Attendees reported that no updates were shared by email or other platforms and that many were still making their way into the venue despite the fact that the lanterns would not be able to be floated. Ushers were also reportedly telling attendees that the event would still be happening but that the lanterns would not fly. 

"People are understanding towards unexpected events such as rain, which can cause such show to be cancelled. But what totally went wrong here is that the event organiser didn’t take the fire safety standards seriously, despite several reminders from SCDF," said Manisha Seewal, president at Redhill Communications. "Also, the food stalls were not permitted, which made the trip to Sentosa worthless."

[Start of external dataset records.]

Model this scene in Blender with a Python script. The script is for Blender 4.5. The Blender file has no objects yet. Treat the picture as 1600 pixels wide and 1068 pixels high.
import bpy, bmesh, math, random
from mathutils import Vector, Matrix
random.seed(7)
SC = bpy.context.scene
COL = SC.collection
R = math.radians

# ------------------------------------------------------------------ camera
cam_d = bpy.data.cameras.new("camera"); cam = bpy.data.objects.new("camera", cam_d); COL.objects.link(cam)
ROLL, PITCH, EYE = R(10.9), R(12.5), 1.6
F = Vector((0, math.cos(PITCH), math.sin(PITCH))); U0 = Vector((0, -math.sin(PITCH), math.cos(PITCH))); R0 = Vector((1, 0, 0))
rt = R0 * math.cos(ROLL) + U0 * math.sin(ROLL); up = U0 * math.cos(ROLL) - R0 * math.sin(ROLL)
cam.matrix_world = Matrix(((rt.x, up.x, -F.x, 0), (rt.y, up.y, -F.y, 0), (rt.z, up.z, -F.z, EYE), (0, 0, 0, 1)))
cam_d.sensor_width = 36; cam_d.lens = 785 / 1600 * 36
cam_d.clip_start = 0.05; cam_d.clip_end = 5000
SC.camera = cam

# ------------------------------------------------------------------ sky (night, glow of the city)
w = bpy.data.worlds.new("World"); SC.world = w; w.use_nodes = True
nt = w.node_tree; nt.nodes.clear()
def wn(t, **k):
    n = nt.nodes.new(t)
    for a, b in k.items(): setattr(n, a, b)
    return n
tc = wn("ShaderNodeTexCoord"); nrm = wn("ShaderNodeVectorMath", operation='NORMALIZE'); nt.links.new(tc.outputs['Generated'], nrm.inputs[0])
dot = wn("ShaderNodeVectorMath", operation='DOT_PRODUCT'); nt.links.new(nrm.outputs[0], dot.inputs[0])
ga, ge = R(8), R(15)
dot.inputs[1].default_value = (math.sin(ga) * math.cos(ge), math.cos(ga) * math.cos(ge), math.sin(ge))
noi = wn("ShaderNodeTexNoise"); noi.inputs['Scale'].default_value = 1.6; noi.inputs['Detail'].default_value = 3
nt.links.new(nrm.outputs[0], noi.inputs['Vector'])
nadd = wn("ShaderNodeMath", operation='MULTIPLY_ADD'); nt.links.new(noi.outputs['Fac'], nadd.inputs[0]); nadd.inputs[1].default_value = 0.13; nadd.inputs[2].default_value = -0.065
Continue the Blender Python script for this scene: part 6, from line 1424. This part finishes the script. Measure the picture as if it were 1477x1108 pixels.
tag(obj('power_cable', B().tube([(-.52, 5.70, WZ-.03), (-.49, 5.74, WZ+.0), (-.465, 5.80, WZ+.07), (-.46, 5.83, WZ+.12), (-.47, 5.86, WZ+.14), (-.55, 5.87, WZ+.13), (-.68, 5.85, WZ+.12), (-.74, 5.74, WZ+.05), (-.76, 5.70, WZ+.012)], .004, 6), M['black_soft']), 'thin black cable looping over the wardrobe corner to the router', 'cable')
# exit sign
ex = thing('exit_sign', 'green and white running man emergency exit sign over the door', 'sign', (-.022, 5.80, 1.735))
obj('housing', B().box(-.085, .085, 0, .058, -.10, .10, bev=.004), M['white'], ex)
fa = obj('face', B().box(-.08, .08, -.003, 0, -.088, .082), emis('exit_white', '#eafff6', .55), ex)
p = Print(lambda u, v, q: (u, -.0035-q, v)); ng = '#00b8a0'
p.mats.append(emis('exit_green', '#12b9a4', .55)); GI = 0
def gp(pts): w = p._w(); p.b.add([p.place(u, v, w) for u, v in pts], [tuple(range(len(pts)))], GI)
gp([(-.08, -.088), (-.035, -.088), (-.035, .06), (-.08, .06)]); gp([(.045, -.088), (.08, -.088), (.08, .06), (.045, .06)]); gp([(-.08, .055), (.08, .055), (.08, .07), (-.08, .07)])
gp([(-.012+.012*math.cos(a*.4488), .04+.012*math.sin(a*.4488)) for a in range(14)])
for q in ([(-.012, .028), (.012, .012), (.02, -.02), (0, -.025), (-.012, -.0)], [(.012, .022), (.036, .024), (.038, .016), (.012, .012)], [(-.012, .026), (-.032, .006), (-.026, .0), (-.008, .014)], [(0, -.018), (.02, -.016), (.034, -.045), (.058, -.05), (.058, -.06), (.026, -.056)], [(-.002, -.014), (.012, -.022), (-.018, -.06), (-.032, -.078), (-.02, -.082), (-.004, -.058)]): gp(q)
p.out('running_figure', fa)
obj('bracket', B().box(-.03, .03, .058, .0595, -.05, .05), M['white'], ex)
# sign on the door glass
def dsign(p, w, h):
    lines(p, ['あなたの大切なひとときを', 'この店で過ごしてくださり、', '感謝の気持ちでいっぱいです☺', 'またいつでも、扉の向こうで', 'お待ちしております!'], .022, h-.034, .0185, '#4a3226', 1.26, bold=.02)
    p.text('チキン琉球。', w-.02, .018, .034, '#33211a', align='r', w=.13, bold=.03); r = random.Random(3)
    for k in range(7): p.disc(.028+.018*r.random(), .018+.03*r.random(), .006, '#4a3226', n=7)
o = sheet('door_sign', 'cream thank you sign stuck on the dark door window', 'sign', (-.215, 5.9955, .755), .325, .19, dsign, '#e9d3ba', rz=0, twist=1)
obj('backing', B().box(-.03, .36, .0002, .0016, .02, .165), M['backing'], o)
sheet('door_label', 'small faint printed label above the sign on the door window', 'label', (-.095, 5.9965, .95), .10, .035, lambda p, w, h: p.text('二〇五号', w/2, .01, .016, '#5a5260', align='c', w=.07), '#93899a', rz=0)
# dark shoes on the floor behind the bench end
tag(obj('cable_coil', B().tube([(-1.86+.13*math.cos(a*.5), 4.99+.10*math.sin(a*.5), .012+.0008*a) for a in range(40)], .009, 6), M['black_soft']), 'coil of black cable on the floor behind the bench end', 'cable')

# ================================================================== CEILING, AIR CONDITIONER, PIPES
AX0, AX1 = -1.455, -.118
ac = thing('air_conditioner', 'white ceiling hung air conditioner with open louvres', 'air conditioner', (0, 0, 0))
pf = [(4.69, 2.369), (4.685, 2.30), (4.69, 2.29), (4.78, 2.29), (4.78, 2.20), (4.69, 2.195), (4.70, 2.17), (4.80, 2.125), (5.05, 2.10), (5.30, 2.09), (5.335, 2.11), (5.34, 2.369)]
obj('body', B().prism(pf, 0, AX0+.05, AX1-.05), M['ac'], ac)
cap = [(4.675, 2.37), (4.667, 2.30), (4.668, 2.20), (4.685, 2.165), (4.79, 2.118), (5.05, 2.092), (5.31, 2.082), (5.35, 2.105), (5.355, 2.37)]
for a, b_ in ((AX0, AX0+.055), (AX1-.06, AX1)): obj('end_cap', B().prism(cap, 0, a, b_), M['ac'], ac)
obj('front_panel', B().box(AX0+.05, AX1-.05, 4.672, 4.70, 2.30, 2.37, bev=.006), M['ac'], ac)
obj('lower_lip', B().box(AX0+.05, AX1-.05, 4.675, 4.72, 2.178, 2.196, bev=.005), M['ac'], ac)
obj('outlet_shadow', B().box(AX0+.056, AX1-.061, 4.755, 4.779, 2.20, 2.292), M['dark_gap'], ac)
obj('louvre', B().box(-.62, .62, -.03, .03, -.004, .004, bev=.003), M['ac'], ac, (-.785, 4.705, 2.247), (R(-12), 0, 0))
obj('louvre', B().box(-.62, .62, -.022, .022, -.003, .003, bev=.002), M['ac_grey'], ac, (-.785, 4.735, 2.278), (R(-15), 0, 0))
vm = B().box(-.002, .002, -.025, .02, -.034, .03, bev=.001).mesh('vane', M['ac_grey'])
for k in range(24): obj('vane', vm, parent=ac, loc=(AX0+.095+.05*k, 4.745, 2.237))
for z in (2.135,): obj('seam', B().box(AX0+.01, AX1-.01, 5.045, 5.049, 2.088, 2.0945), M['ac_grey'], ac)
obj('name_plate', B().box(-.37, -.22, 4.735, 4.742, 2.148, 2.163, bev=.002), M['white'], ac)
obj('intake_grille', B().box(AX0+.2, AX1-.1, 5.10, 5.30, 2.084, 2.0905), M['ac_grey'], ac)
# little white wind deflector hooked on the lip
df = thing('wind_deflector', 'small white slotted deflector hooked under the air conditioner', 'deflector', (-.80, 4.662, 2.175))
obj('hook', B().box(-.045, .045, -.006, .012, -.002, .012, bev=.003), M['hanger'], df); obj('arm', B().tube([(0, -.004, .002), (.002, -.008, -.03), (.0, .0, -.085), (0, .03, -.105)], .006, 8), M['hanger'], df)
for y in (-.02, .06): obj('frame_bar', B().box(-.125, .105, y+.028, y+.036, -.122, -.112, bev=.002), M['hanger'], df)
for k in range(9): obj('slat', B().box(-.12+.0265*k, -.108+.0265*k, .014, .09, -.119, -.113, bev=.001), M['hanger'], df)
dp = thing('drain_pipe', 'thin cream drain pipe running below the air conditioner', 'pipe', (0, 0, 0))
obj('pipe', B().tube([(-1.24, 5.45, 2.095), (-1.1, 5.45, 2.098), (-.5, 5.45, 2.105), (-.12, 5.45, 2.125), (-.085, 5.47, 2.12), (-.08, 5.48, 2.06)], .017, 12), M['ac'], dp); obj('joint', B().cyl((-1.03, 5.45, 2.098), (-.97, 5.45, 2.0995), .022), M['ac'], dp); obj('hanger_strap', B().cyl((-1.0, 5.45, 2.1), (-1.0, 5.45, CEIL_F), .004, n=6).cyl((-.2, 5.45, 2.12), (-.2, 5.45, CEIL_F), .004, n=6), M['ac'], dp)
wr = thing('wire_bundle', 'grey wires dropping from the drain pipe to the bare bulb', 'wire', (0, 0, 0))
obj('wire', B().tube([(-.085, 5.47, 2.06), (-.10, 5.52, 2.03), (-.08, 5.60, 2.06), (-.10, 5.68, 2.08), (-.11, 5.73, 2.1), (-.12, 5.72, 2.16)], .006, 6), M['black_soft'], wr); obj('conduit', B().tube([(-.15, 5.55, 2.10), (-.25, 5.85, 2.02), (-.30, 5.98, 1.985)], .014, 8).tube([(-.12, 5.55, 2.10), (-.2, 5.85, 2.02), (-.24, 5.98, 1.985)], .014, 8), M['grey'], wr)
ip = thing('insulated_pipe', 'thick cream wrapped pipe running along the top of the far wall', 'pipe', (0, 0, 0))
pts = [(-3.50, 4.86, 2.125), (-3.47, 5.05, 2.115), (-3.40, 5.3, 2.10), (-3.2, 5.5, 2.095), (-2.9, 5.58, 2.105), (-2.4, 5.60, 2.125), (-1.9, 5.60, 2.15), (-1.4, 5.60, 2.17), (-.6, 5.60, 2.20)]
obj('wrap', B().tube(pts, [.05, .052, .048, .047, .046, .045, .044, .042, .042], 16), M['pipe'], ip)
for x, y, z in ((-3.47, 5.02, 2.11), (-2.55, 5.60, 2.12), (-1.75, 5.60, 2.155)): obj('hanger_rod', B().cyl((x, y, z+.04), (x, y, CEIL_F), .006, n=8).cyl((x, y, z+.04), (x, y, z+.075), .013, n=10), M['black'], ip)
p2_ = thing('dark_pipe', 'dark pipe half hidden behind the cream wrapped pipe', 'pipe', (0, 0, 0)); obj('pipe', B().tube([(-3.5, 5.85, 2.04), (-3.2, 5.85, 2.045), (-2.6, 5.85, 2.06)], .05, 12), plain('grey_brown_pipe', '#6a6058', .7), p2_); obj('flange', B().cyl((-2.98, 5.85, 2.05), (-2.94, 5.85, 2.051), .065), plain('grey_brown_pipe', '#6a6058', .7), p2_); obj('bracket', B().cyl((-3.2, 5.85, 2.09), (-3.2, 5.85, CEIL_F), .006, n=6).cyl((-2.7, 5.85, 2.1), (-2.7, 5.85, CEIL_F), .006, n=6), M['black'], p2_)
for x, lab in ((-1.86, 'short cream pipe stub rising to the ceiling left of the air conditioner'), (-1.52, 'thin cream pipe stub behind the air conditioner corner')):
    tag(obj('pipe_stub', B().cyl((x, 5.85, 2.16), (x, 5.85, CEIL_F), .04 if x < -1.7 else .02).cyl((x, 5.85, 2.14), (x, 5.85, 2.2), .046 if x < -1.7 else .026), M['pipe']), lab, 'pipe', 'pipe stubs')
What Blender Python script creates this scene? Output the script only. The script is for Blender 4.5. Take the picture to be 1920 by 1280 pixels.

"The moment event organisers found out that they will not be allowed to use the fire lanterns (which is core to selling this experience), instead of ordering LED lights, the first course of action could have been owning up and communicating that the event is cancelled as they prioritise the safety of the attendees," she said. 

Seewal added that the first option should have been to offer an instant digital refund. Instead, people were kept in the dark all the way till they made their way to Sentosa, spent time queueing, only to be handed over LED lights, a marker and told that they can’t fly the lanterns anymore.

"To make things worse, those who collected these items were not be offered a refund – which further angered the crowd.

Clear, quick, honest communication is the best way to salvage the situation.

3. How brands can improve communication around reparations

Following the announcement that the lanterns would not be able to be floated, a man representing the vendors reportedly told attendees over the sound system that they could apply for a refund. 

Attendees were also told that they could collect lanterns and LED lights which led to a single, snaking queue of attendees waiting for a very long time to collect the materials. 

Reportedly, collecting lanterns would affect one's eligibility for a refund. However, this information was not made clear to patrons. 

"The chatter on social media shows that the communication from the organisers was lacking even if the organisers think they did all they could," said Charu Srivastava, chief strategy officer and corporate affairs lead at TriOn & Co. 

"It shows that while brands and event organisers think they have things under control, it is important to take in customer feedback and act on it," she said, adding that it is important to take in the feedback received and strive to understand the issue from the customer perspective.

"Internally decide upon the best way forward with actionable items. Having concrete next steps are key to showing that a brand genuinely cares about its customers," said Srivastava, a direct reference to the fact that there was no real refund plan in place at the lantern event for if things went wrong. 

Srivastava added that patrons, on their end should seek clear steps as well as requirements for refunds. "Sometimes the hectic pace and nature of real-time disruptions can lead to confusion. However, it is on organisers to ensure that they are consistent and considerate as well," she explained. 

She added that organisers also need to be flexible if customers do not meet requirements as a result of chaos and confusion.

Being rigid in such situations only leads to negative experiences and as we can see, a fall in reputational sentiment.

True enough, Sentosa's brand sentiments have since plummeted from 22.6% positive and 3.3% negative to 3.4% positive and 66.4% negative following the incident, according to media intelligence firm CARMA.